- REQUIRED WORK -
Copy all of the material word for word, except for the pictures.
** START OF DATA PROVIDED **
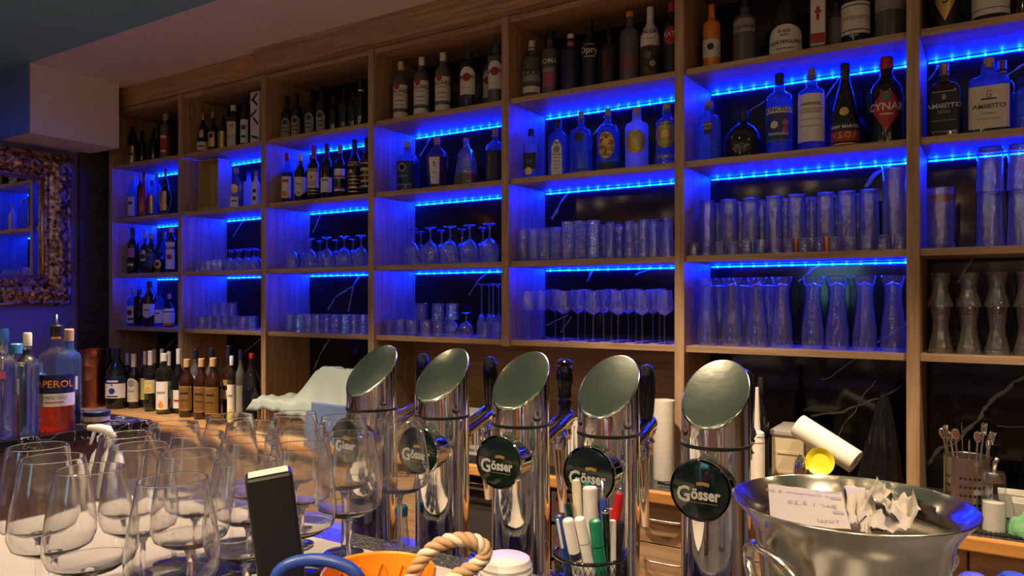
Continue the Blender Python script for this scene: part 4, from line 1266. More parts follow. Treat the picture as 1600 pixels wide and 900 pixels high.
# ------------------------------------------------------------------ beer taps
TAPX = [X_(p, 1.28) for p in (581, 691, 814, 951, 1118)]
TN = ['first', 'second', 'third', 'fourth', 'fifth']
def gosser(mb, cx, y, cz, s):
    """the badge lettering on the plane y, facing -Y"""
    fn = lambda ox, oz, k=1: (lambda a, b: (cx + ox + a * k, y, cz + oz + b))
    put_text(mb, 'G', s * 1.55, fn(-.0265, -.0190, .92), bold=.035)
    put_text(mb, 'össer', s * 1.12, fn(.0105, -.0135, .84), bold=.05)
def tap(i):
    x, R = TAPX[i], .0575
    t = empty('beer_tap', (x, 1.28, LOW), 'chrome column beer tap with green badge, %s of the five from the wine glasses' % TN[i], 'beer tap', 'row of five beer taps')
    hb, hc, sl = .3145 - .005, .3995, .93          # ring height, cut centre height, cut slope
    m = MB().smooth()
    seg = 40
    m.lathe([(R + .012, 0), (R + .012, .008), (R + .002, .012), (R, .02), (R, hb)], seg)
    vs = []
    rows = [(R, None), (R, 1.0), (R * .985, 1.02), (R * .95, 1.03)]
    for k in range(seg):
        a = 2 * math.pi * k / seg
        vs.append((R * math.cos(a), R * math.sin(a), hb + .006))
    for k in range(seg):
        a = 2 * math.pi * k / seg
        vs.append((R * math.cos(a), R * math.sin(a), hc + sl * R * math.sin(a) - .003))
    m.add(vs, [(k, (k + 1) % seg, seg + (k + 1) % seg, seg + k) for k in range(seg)])
    m.build('column', 'chrome', t)
    m = MB().smooth()
    vs = []
    for (q, dz) in ((1.0, -.003), (.99, -.0005), (.965, .001), (.93, .0015)):
        for k in range(seg):
            a = 2 * math.pi * k / seg
            vs.append((R * q * math.cos(a), R * q * math.sin(a), hc + sl * R * q * math.sin(a) + dz))
    vs.append((0, 0, hc + .0015))
    fs = []
    for r in range(3):
        fs += [(r * seg + k, r * seg + (k + 1) % seg, (r + 1) * seg + (k + 1) % seg, (r + 1) * seg + k) for k in range(seg)]
    fs += [(3 * seg + k, 3 * seg + (k + 1) % seg, 4 * seg) for k in range(seg)]
    m.add(vs, fs)
    m.build('slanted_top', 'scratched', t)
    MB().smooth().lathe([(R - .004, hb), (R + .0012, hb), (R + .0016, hb + .003), (R + .0012, hb + .006), (R - .004, hb + .006)], seg).build('rubber_ring', 'rubber', t)
    # badge on its short housing, facing the guests
    zb, yb = EYE - .311 - LOW, -.080
    M = Matrix.Translation((0, yb, zb)) @ Matrix.Rotation(math.pi / 2, 4, 'X')
    MB().smooth().lathe([(.0505, .003), (.0515, 0), (.0500, -.006), (.047, -.010), (.046, -.05)], 40, M=M).build('badge_housing', 'chrome', t)
    d = MB().smooth().lathe([(0, .0055), (.030, .0045), (.0462, .0018), (.0475, .0)], 40, M=M)
    d = d.build('badge_face', 'green_dark', t)
    m = MB()
    gosser(m, 0, yb - .0062, zb, .0165)
    m.build('badge_lettering', 'ink_white', d)
    m = MB()
    for k in range(5):      # small gilt crest over the word
        a_ = (k - 2) * .55
        m.add([(.006 + .0042 * k - .0084 + p[0], yb - .0061, zb + .0125 + p[1] - abs(k - 2) * .0006) for p in ((-.0019, -.003), (.0019, -.003), (.0024, .0018), (0, .0034), (-.0024, .0018))], [(0, 1, 2, 3, 4)])
    m.build('badge_crest', 'ink_gold', d)
    MB().box(-.014, .030, yb - .0061, yb - .0060, zb - .0195, zb - .0187).build('badge_underline', 'ink_gold', d)
    # faucet on the barkeeper's side
    zf = EYE - .315 - LOW
    m = MB().smooth()
    M2 = Matrix.Translation((0, 0, zf)) @ Matrix.Rotation(-math.pi / 2 + .28, 4, 'X')
    m.lathe([(.034, .045), (.034, .062), (.020, .074), (.017, .13), (.020, .20), (.015, .212), (0, .214)], 20, M=M2)
    m.tube([(0, .155, zf + .035), (0, .160, zf - .01), (0, .165, zf - .06), (0, .175, zf - .15)], [.014, .015, .012, .0085], 14)
    m.build('faucet', 'chrome', t)
    hy, hz = .182, EYE - .252 - LOW
    m = MB().smooth()
    m.lathe([(.014, -.055), (.014, -.046), (.018, -.042), (.014, -.036), (.014, -.030), (.019, -.024), (.019, -.016), (.014, -.010), (.016, 0), (.0, .0)], 10, c=(0, hy, hz))
    m.build('handle_collar', 'chrome', t)
    m = MB().smooth()
    if i == 2:
        pr = [(0, 0), (.0135, 0), (.015, .010), (.0155, .025), (.014, .030), (.0165, .036), (.0150, .045), (.0185, .060), (.0195, .080), (.0165, .100), (.0145, .104), (.0190, .108), (.0190, .112), (.010, .119), (0, .121)]
    else:
        pr = [(0, 0), (.0125, 0), (.0155, .02), (.0180, .06), (.0178, .085), (.0150, .105), (.009, .115), (0, .118)]
    m.lathe(pr, 22, c=(0, hy, hz + .0005))
    m.build('handle', 'black_gloss', t)
for i in range(5):
    tap(i)
TAPX2 = TAPX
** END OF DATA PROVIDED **
- THE ANSWER -
Continue the Blender Python script for this scene: part 4, from line 1266. More parts follow. Treat the picture as 1600 pixels wide and 900 pixels high.
# ------------------------------------------------------------------ beer taps
TAPX = [X_(p, 1.28) for p in (581, 691, 814, 951, 1118)]
TN = ['first', 'second', 'third', 'fourth', 'fifth']
def gosser(mb, cx, y, cz, s):
    """the badge lettering on the plane y, facing -Y"""
    fn = lambda ox, oz, k=1: (lambda a, b: (cx + ox + a * k, y, cz + oz + b))
    put_text(mb, 'G', s * 1.55, fn(-.0265, -.0190, .92), bold=.035)
    put_text(mb, 'össer', s * 1.12, fn(.0105, -.0135, .84), bold=.05)
def tap(i):
    x, R = TAPX[i], .0575
    t = empty('beer_tap', (x, 1.28, LOW), 'chrome column beer tap with green badge, %s of the five from the wine glasses' % TN[i], 'beer tap', 'row of five beer taps')
    hb, hc, sl = .3145 - .005, .3995, .93          # ring height, cut centre height, cut slope
    m = MB().smooth()
    seg = 40
    m.lathe([(R + .012, 0), (R + .012, .008), (R + .002, .012), (R, .02), (R, hb)], seg)
    vs = []
    rows = [(R, None), (R, 1.0), (R * .985, 1.02), (R * .95, 1.03)]
    for k in range(seg):
        a = 2 * math.pi * k / seg
        vs.append((R * math.cos(a), R * math.sin(a), hb + .006))
    for k in range(seg):
        a = 2 * math.pi * k / seg
        vs.append((R * math.cos(a), R * math.sin(a), hc + sl * R * math.sin(a) - .003))
    m.add(vs, [(k, (k + 1) % seg, seg + (k + 1) % seg, seg + k) for k in range(seg)])
    m.build('column', 'chrome', t)
    m = MB().smooth()
    vs = []
    for (q, dz) in ((1.0, -.003), (.99, -.0005), (.965, .001), (.93, .0015)):
        for k in range(seg):
            a = 2 * math.pi * k / seg
            vs.append((R * q * math.cos(a), R * q * math.sin(a), hc + sl * R * q * math.sin(a) + dz))
    vs.append((0, 0, hc + .0015))
    fs = []
    for r in range(3):
        fs += [(r * seg + k, r * seg + (k + 1) % seg, (r + 1) * seg + (k + 1) % seg, (r + 1) * seg + k) for k in range(seg)]
    fs += [(3 * seg + k, 3 * seg + (k + 1) % seg, 4 * seg) for k in range(seg)]
    m.add(vs, fs)
    m.build('slanted_top', 'scratched', t)
    MB().smooth().lathe([(R - .004, hb), (R + .0012, hb), (R + .0016, hb + .003), (R + .0012, hb + .006), (R - .004, hb + .006)], seg).build('rubber_ring', 'rubber', t)
    # badge on its short housing, facing the guests
    zb, yb = EYE - .311 - LOW, -.080
    M = Matrix.Translation((0, yb, zb)) @ Matrix.Rotation(math.pi / 2, 4, 'X')
    MB().smooth().lathe([(.0505, .003), (.0515, 0), (.0500, -.006), (.047, -.010), (.046, -.05)], 40, M=M).build('badge_housing', 'chrome', t)
    d = MB().smooth().lathe([(0, .0055), (.030, .0045), (.0462, .0018), (.0475, .0)], 40, M=M)
    d = d.build('badge_face', 'green_dark', t)
    m = MB()
    gosser(m, 0, yb - .0062, zb, .0165)
    m.build('badge_lettering', 'ink_white', d)
    m = MB()
    for k in range(5):      # small gilt crest over the word
        a_ = (k - 2) * .55
        m.add([(.006 + .0042 * k - .0084 + p[0], yb - .0061, zb + .0125 + p[1] - abs(k - 2) * .0006) for p in ((-.0019, -.003), (.0019, -.003), (.0024, .0018), (0, .0034), (-.0024, .0018))], [(0, 1, 2, 3, 4)])
    m.build('badge_crest', 'ink_gold', d)
    MB().box(-.014, .030, yb - .0061, yb - .0060, zb - .0195, zb - .0187).build('badge_underline', 'ink_gold', d)
    # faucet on the barkeeper's side
    zf = EYE - .315 - LOW
    m = MB().smooth()
    M2 = Matrix.Translation((0, 0, zf)) @ Matrix.Rotation(-math.pi / 2 + .28, 4, 'X')
    m.lathe([(.034, .045), (.034, .062), (.020, .074), (.017, .13), (.020, .20), (.015, .212), (0, .214)], 20, M=M2)
    m.tube([(0, .155, zf + .035), (0, .160, zf - .01), (0, .165, zf - .06), (0, .175, zf - .15)], [.014, .015, .012, .0085], 14)
    m.build('faucet', 'chrome', t)
    hy, hz = .182, EYE - .252 - LOW
    m = MB().smooth()
    m.lathe([(.014, -.055), (.014, -.046), (.018, -.042), (.014, -.036), (.014, -.030), (.019, -.024), (.019, -.016), (.014, -.010), (.016, 0), (.0, .0)], 10, c=(0, hy, hz))
    m.build('handle_collar', 'chrome', t)
    m = MB().smooth()
    if i == 2:
        pr = [(0, 0), (.0135, 0), (.015, .010), (.0155, .025), (.014, .030), (.0165, .036), (.0150, .045), (.0185, .060), (.0195, .080), (.0165, .100), (.0145, .104), (.0190, .108), (.0190, .112), (.010, .119), (0, .121)]
    else:
        pr = [(0, 0), (.0125, 0), (.0155, .02), (.0180, .06), (.0178, .085), (.0150, .105), (.009, .115), (0, .118)]
    m.lathe(pr, 22, c=(0, hy, hz + .0005))
    m.build('handle', 'black_gloss', t)
for i in range(5):
    tap(i)
TAPX2 = TAPX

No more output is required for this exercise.